SEC shuts down Beaxy crypto exchange, founder sued for SEC violations
Beaxy crypto exchange is the latest casualty of the ongoing chaos in the crypto industry. Beaxy officially closed its doors after the U.S. Securities and Exchange Commission (SEC) charged the company with violations.
The SEC charged Beaxy and its executives for operating an unregistered exchange, brokerage, and clearing agency simultaneously, making it the first cryptocurrency platform to be shut down by the agency.
In a statement on Wednesday, the agency for failing to register as a national securities exchange, broker, and clearing agency.
The SEC also charged Beaxy founder, Artak Hamazaspyan, and a company under his control, Beaxy Digital, Ltd. for conducting an unregistered offering of the Beaxy token (BXY) and raising $8 million. Additionally, the agency also said that Hamazaspyan “misappropriated at least $900,000 for personal use, including gambling.” Lastly, the SEC has charged market makers who were operating on the Beaxy Platform for acting as unregistered dealers.
According to the SEC’s complaint, Windy Inc. took over the Beaxy platform in 2019 after the founder misappropriated money, and managers Nicholas Murphy and Randolph Bay Abbott maintained Beaxy for trading crypto assets “that were offered and sold as securities,” the SEC added.
The complaint also alleges that Windy, through the Beaxy Platform, violated the Securities Exchange Act of 1934.
“When a crypto intermediary combines all of these functions under one roof – as we allege that Beaxy did – investors are at serious risk,” Gurbir Grewal, the SEC’s enforcement chief, said in the statement. “The blurring of functions and the lack of registrations meant that regulations designed to protect investors were not followed or even recognized by Beaxy.”

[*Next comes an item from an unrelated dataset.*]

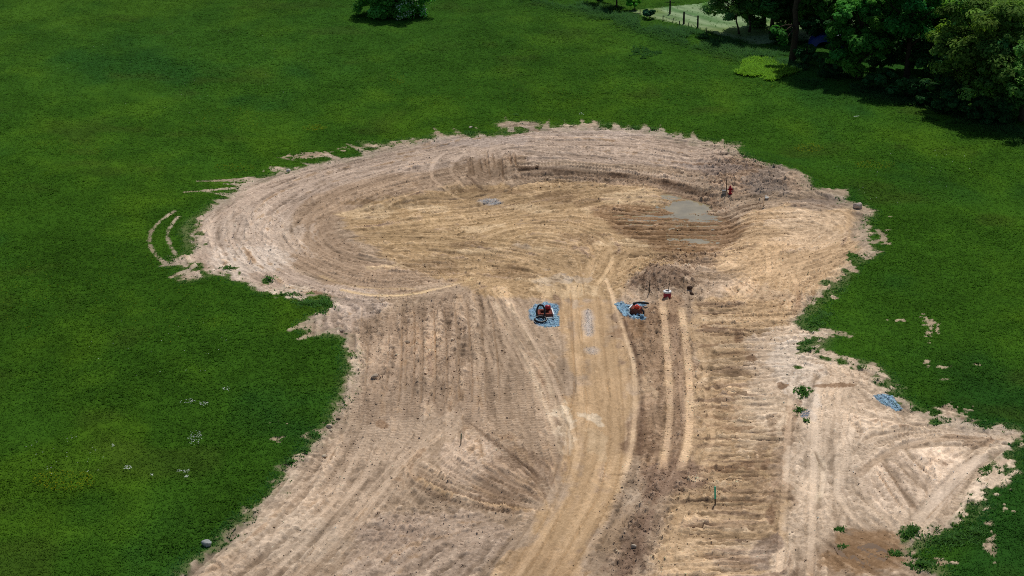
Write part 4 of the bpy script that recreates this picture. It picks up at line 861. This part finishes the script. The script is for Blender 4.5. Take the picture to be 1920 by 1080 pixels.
def corr(pts, r):                                          # corrugated hose: resampled line with ribs
    d = np.r_[0, np.cumsum(np.linalg.norm(np.diff(pts, axis=0), axis=1))]; n = int(d[-1] / .02); s = np.linspace(0, d[-1], n)
    q = np.stack([np.interp(s, d, pts[:, c]) for c in range(3)], 1); return tube(q, r * (1 + .1 * np.sin(s / .05 * 2 * math.pi)), 10)
x, y, z = ground(1013, 601)
hoop = loop(0.03, .62, .26, .46, math.radians(68), 30, -70, 215)
flat = loop(0.02, .15, .38, .34, math.radians(12), 34, 170, 500, -.12)
o = build('drain_hose', [corr(hoop, .062), corr(flat, .062)], M_black, None, True, (x, y, z)); tagg(o, 'black corrugated hose standing in a hoop over the left brick inlet', 'hose')
t = inlet(1193, 586, -.35, 'brick inlet right of the haul road under an orange cover and black pipe', .64, .6)
build('white_curb', [boxm(-.42, -.34, -.36, .3, -.02, .34)], M_white, t)
x, y, z = ground(1194, 587)
o = build('orange_cover', [lathe([(.0, .0), (.17, .0), (.18, .10), (.14, .18), (.0, .2)], 8), boxm(-.05, .05, -.05, .05, .18, .24)], M_orange, None, False, (x, y, z + .31), (0, 0, .3)); tagg(o, 'orange-red plastic cover set on the right brick inlet', 'cover')
x, y, z = ground(1192, 577)
o = build('drain_pipe', [corr(np.array([(-.12, -.05, .28), (-.05, 0, .30), (.2, .06, .30), (.55, .2, .22), (.86, .35, .12)]), .07), corr(np.array([(-.12, -.12, .1), (-.13, -.06, .2), (-.12, -.05, .3)]), .08)], M_black, None, True, (x, y, z)); tagg(o, 'straight black corrugated pipe lying behind the right brick inlet', 'pipe')
x, y, z = ground(1203, 592)
o = build('drain_hose', [corr(loop(-.04, .24, .17, .24, math.radians(60), 22, -150, 80), .06)], M_black, None, True, (x, y, z)); tagg(o, 'short bent black hose end at the lower right of the right inlet', 'hose')
# drum with a rod
x, y, z = ground(1251, 557); z += .12
t = thing('survey_drum', (x, y, z), 'red drum with a white rim standing in the dark clods', 'drum'); t.scale = (1.15, 1.15, 1.05)
build('drum_body', [lathe([(.0, -.05), (.21, -.05), (.23, .16), (.22, .18), (.225, .2), (.225, .34), (.19, .34), (.19, .1), (.0, .1)], 24)], M_maroon, t, True)
build('white_rim', [lathe([(.232, .30), (.245, .36), (.235, .40), (.12, .41), (.12, .385), (.232, .30)], 24)], M_white, t, True)
o = build('steel_rod', [tube([(0, 0, .05), (.06, .03, .5), (.15, .06, .98)], .022, 8)], M_dwood, None, True, (x, y, z)); tagg(o, 'thin dark rod leaning out of the red and white drum', 'rod')
# stakes
def stake(px, py, h, wd, mat, label, top=None, tmat=None, lean=(0, 0), cat='stake', grp=None):
    x, y, z = ground(px, py); t = thing('survey_stake', (x, y, z), label, cat, grp, 0, (lean[0], lean[1], .4))
    zt = h * (1 - (top or 0)); V, F = boxm(-wd, wd, -wd * .5, wd * .5, -.15, zt)
    V2 = np.array([(-wd*.6, -wd*.4, -.3), (wd*.6, -wd*.4, -.3), (wd*.6, wd*.4, -.3), (-wd*.6, wd*.4, -.3)])
    build('shaft', [(V, F)], mat, t)
    if top: build('painted_top', [boxm(-wd * 1.15, wd * 1.15, -wd * .6, wd * .6, zt + .001, h)], tmat, t)
    return t
stake(1341, 943, .98, .035, M_wood, 'wooden stake with a teal painted top on the lower right soil', .72, M_teal, (0, -.05))
stake(864, 832, .68, .028, M_wood, 'small greenish stake on the brown soil left of the haul road', .5, simple('faded_green', (88, 110, 92)), (0, .05))
stake(1217, 549, .98, .024, M_dwood, 'tall dark bare rod left of the red and white drum', None, None, (0, .05))
stake(1362, 362, .98, .028, M_dwood, 'weathered grey lath right beside the red hydrant', None, None, (0, -.02))
t = stake(1432, 386, .9, .022, M_lath, 'thin pale lath with a white ribbon right of the hydrant', None, None, (0, 0))
build('ribbon', [boxm(.02, .24, -.012, .012, .74, .86)], M_ribbon, t)
# hydrant
x, y, z = ground(1369, 363)
t = thing('fire_hydrant', (x, y, z), 'red fire hydrant at the foot of the spoil mound', 'fire hydrant'); t.scale = (.85, .85, .85)
build('barrel', [lathe([(.0, -.1), (.13, -.1), (.13, .04), (.18, .04), (.18, .09), (.105, .1), (.1, .5), (.15, .5), (.15, .56), (.115, .57), (.11, .62), (.0, .62)], 20)], M_red, t, True)
build('bonnet', [lathe([(.112, .622), (.10, .70), (.06, .75), (.035, .76), (.035, .82), (.0, .82)], 20)], M_red, t, True)
for rzz in (90, -90): build('hose_nozzle', [lathe([(.0, .09), (.055, .09), (.055, .19), (.06, .19), (.06, .23), (.0, .23)], 14)], M_red, t, True, (0, 0, .42), (math.radians(90), 0, math.radians(rzz)))
build('pumper_nozzle', [lathe([(.0, .09), (.075, .09), (.075, .19), (.085, .19), (.085, .24), (.0, .24)], 16)], M_red, t, True, (0, 0, .38), (math.radians(90), 0, 0))
x, y, z = ground(1358, 363)
t = thing('valve_box', (x, y, z), 'small pale valve box left of the red hydrant', 'valve box')
build('box_body', [boxm(-.16, .16, -.13, .13, -.05, .2)], M_conc, t); build('lid', [boxm(-.18, .18, -.15, .15, .202, .25)], M_steel, t)

# ------------------------------------------------------------------ fences beyond the meadow
def post(px, py, h, r, label, cross=False, lean=0, grp='posts along the meadow fence', mat=None):
    x, y, z = ground(px, py); n = 'fence_post'
    t = thing(n, (x, y, z), label, 'post', grp, 0, (0, lean, 0))
    build('post_shaft', [tube([(0, 0, -.2), (0, 0, h * .5), (0, 0, h)], [r * 1.1, r, r * .92], 8)], mat or M_dwood, t)
    if cross: build('crossbar', [tube([(-.5, 0, h * .87), (.5, 0, h * .87)], .04, 6)], M_dwood, t)
    return x, y, z
post(1256, 26, 1.45, .09, 'dark post with a short crossbar in the mown field', True)
a = post(1282, 45, 1.3, .10, 'thick dark fence post, left of the pair joined by a wire')
b = post(1308, 54, 1.4, .09, 'thick dark fence post, right of the pair joined by a wire')
def wire(p, q, zp, zq, sag, label):
    s = np.linspace(0, 1, 12)[:, None]; A = np.array([p[0], p[1], p[2] + zp]); B = np.array([q[0], q[1], q[2] + zq]); l = A * (1 - s) + B * s; l[:, 2] -= sag * 4 * (s * (1 - s))[:, 0]
    o = build('fence_wire', [tube(l, .018, 5)], M_steel, None, True); tagg(o, label, 'wire')
wire(a, b, 1.22, 1.3, .12, 'sagging wire between the two thick dark posts')
c1 = post(1243, 40, .62, .045, 'short thin post nearest the small round shrub'); c2_ = post(1261, 43, .55, .035, 'short leaning thin post left of the wire-joined pair', False, .2); c3_ = post(1274, 49, .58, .05, 'short post at the foot of the left thick post')
wire(c1, c3_, .55, .52, .06, 'low wire between the short thin posts')
post(1291, 51, .5, .035, 'short thin stick between the two thick posts, the left one'); post(1297, 54, .45, .03, 'short thin stick between the two thick posts, the right one'); post(1326, 66, .8, .035, 'thin leaning post next to the small tree shadow', False, -.18); post(1200, 30, .65, .04, 'short post left of the small round shrub')

# ------------------------------------------------------------------ trees
M_leaf = leaf_mat('leaves', .48, .8, .04, .35); M_bark = simple('bark', (66, 56, 46), .95, .05, 0, .3, 5.0)
def leaves_mesh(name, C, Nrm, size, col, parent):
    n = len(C); r = rng.normal(size=(n, 3)); u = np.cross(Nrm, r); u /= np.linalg.norm(u, axis=1)[:, None] + 1e-9; v = np.cross(Nrm, u)
    s = size * rng.uniform(.6, 1.3, n); u *= s[:, None]; v *= (s * .6)[:, None]
    co = np.stack([C - u, C - v * 1.0 + Nrm * s[:, None] * .12, C + u, C + v + Nrm * s[:, None] * .12], 1)
    return add_mesh(name, co.reshape(-1, 3), np.arange(n * 4).reshape(-1, 4), M_leaf, np.repeat(col[:, None], 4, 1).reshape(-1, 3), parent)
def tree(px, py, h, cr, cb, rgb, label, nleaf=22000, nclump=40, leaf=.16, tr_r=.28, name='tree', cat='tree', group=None, lean=(0, 0), seed=1, blossom=0, extra=(), off=(0, 0), squash=1.0, co=(0, 0)):
    r = np.random.default_rng(seed); x, y, z = ground(px, py); x += off[0]; y += off[1]; z = float(zat(x, y))
    t = thing(name, (x, y, z), label, cat, group)
    top = np.array([lean[0], lean[1], 0.0]); c0 = np.array([lean[0] * .7 + co[0], lean[1] * .7 + co[1], (cb + h) / 2]); hz = (h - cb) / 2
    # clump centres in the outer part of an uneven ellipsoid
    d = r.normal(size=(nclump, 3)); d /= np.linalg.norm(d, axis=1)[:, None]; rad = r.uniform(.35, 1, nclump) ** .6
    cc = c0 + d * rad[:, None] * np.array([cr * .82, cr * .82 * squash, hz * .82]) * r.uniform(.85, 1.12, (nclump, 1))
    cc[:, 2] = np.maximum(cc[:, 2], max(cb, 0) * .6 + .55)
    cs = r.uniform(.16, .34, nclump) * cr
    for (ex, ey, ez, es) in extra: cc = np.vstack([cc, [ex, ey, ez]]); cs = np.append(cs, es)
    nc = len(cc)
    # trunk and limbs
    P_ = []
    fork = cb * .75 + .15 * h; tz = np.linspace(-.2, h * .82, 9)
    tp = np.c_[lean[0] * (tz / h) ** 1.3 if False else lean[0] * np.clip(tz / h, 0, 1), lean[1] * np.clip(tz / h, 0, 1), tz] + r.normal(size=(9, 3)) * np.array([.06, .06, 0]) * (np.arange(9) > 0)[:, None]
    P_.append(tube(tp, np.linspace(tr_r, tr_r * .16, 9) * np.r_[1.35, np.ones(8)], 10))
    for k in range(nc):
        if k % 2 == 0 or k >= nclump:
            zz = min(cc[k, 2] * .62, h * .7); zz = max(zz, fork * .45); f = np.clip(zz / h, 0, 1); s0 = np.array([lean[0] * f, lean[1] * f, zz]); s = np.linspace(0, 1, 5)[:, None]
            l = s0 * (1 - s) + cc[k] * s; l[:, 2] += .12 * np.sin(s[:, 0] * math.pi) * cr * .3; l += r.normal(size=l.shape) * .05
            P_.append(tube(l, np.linspace(tr_r * .33, .02, 5), 6))
    build('trunk', P_, M_bark, t, True)
    # leaves on and in the clumps
    wts = cs ** 2; wts /= wts.sum(); kk = r.choice(nc, nleaf, p=wts)
    dd = r.normal(size=(nleaf, 3)); dd /= np.linalg.norm(dd, axis=1)[:, None]; rr = r.random(nleaf) ** .4
    sub = r.normal(size=(nc * 9, 3)); sub /= np.linalg.norm(sub, axis=1)[:, None]; si = kk * 9 + r.integers(0, 9, nleaf)   # lumps on each clump
    Cn = cc[kk] + (sub[si] * .72 + dd * .42) * cs[kk][:, None] * np.array([1, 1, .72]) * rr[:, None] ** .5
    Cn[:, 2] = np.maximum(Cn[:, 2], .08)
    nrm = sub[si] * .4 + dd * .5 + np.array([0, 0, .55]); nrm /= np.linalg.norm(nrm, axis=1)[:, None]
    cvar = np.exp(r.normal(0, .2, nc))[kk] * np.exp(r.normal(0, .22, nleaf)); hue = r.normal(0, .10, nc)[kk] + r.normal(0, .05, nleaf)
    col = lin(rgb)[None] * 2.2 * cvar[:, None] * np.stack([1 + hue, np.ones(nleaf), 1 - hue], 1)
    leaves_mesh('crown', Cn, nrm, leaf, np.clip(col, 0, 1), t)
    if blossom:
        sel_ = r.choice(nleaf, blossom * 6); q = Cn[sel_]; m2 = (q[:, 0] > .1 * cr) & (nrm[sel_][:, 1] < .15) & (fbm(q[:, 0] * 3, q[:, 2] * 3, .5, 2, 4.0) > -.05); q = q[m2][:blossom]; nn = nrm[sel_][m2][:blossom]
        leaves_mesh('blossom', q + nn * .08, nn, leaf * .62, np.repeat(lin((228, 230, 222))[None], len(q), 0), t)
    return t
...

Meanwhile, Beaxy said on its website that it was suspending its operations because of the “uncertain regulatory environment surrounding our business.”
“We forthrightly committed to cooperation with the Securities and Exchange Commission for over two years, continually providing information, data and interviews to assist regulators in whatever manner we could,” Beaxy said.
The SEC said that Beaxy customers will be able to withdraw their assets within 24 hours after all user orders are canceled and balances are verified and are encouraged to do so within 30 days.
“We allege that Beaxy and its affiliates performed the functions of an exchange, broker, clearing agency, and dealer without registering with the Commission and complying with clear, time-tested rules governing those activities,” said SEC Chair Gary Gensler. “Our securities laws for decades have served to protect investors, make capital formation easier and cheaper, and improve our markets. This case serves as yet another reminder to crypto intermediaries that their business models must comply and adapt to the law, not the other way around.”
“To protect investors, there are separate registration requirements for exchanges, brokers, and clearing agencies, with each essentially acting as a check on the other,” said Gurbir S. Grewal, Director of the SEC’s Division of Enforcement. “When a crypto intermediary combines all of these functions under one roof—as we allege that Beaxy did—investors are at serious risk. The blurring of functions and the lack of registrations meant that regulations designed to protect investors were not followed or even recognized by Beaxy.”